I maintain that Truth is a pathless land, and you cannot approach it by any path whatsoever, by any religion, by any sect.” — Jiddu Krishnamurti

Knowledge is spectrum and if you can accept that, then truth is spectrum. Borrowing loosely from Clare Graves’ “Spiral Dynamics,” all things build upon themselves. For example, when the molecule was discovered it was a truth, but when the atom that made up the molecule was discovered, it did not make the molecule an untruth. Imagine if those that followed the truth of molecules wanted to censor the discovery of the atom? We would hold an astonishment to the profanity of their fervor!

Life thrives on heresy and dulls under orthodoxy. Consider how one religion is born as a heresy to another religion… how one tradition formed can become an affront to another… how a ritual established for one purpose becomes an abomination to another. The great crime of intellect is in those unverified thoughts that one proclaims a knowing even though they can never quarter truth. The capitol failure of understanding truth is our tendency to adhere to a truth that we can never intimately know in its completeness.

Truth, being limitless, unconditioned, unapproachable by any path whatsoever, cannot be organized; nor should any organization be formed to lead or to coerce people along any particular path. If you first understand that, then you will see how impossible it is to organize a belief. A belief is purely an individual matter, and you cannot and must not organize it. If you do, it becomes dead, crystallized; it becomes a creed, a sect, a religion, to be imposed on others.”  — Jiddu Krishnamurti

The conflict of life fractures our mind and gives birth to new revelation and each new revelation conceives a deeper truth. Once light appears through the aperture of the fractured mind, we claw at the earth and stone of our imagination to open it further. There is no return to the dim that appeared as light, for this revelatory light storms the prior light.

To lose a truth we’ve held so tightly is to face a type of existential nihilism, for that truth was part of our identity. If we can survive this, we can begin to live more expansive in a newer truth, we can begin to live life with intention, wonder, and curiosity to the forgone conclusion that all life must accept… that we were meant to live the questions, not live for the answers… and who is to say what mysteries lie beyond our knowledge?

Thus the locus of genius is not in knowing truth, but knowing our developing relationship with truth. And if we can hold a critical, constructive kinship with truth, then we are heretics, for how can we once again hold to an orthodoxy?

Is it difficult to accept that our most intimate beliefs are borne upon a purely experiential and individual context? Can we accept with intellectual honesty, that everyone believes just as we do because we do the same things, read the same books, listen to the same teachers, live in the same community? For the God you believe in, and the God I believe in, and the God your neighbor believes in are very likely three different Gods. God is an experience.

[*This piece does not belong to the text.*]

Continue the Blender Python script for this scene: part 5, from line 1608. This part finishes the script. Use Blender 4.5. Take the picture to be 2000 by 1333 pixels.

What separates the mature from the immature is, perhaps more than anything else, a capacity for being on their own, without distraction, and thinking about who they are and what they have experienced. The mature person can allow themselves to examine and as it were ‘feel’ their own feelings, even when these are very difficult and hugely unwelcome.   — The School of Life

And do not forget that most great figures of history were at one time considered heretics and radicals, for they assaulted the status quo to bring us the truths we live by today.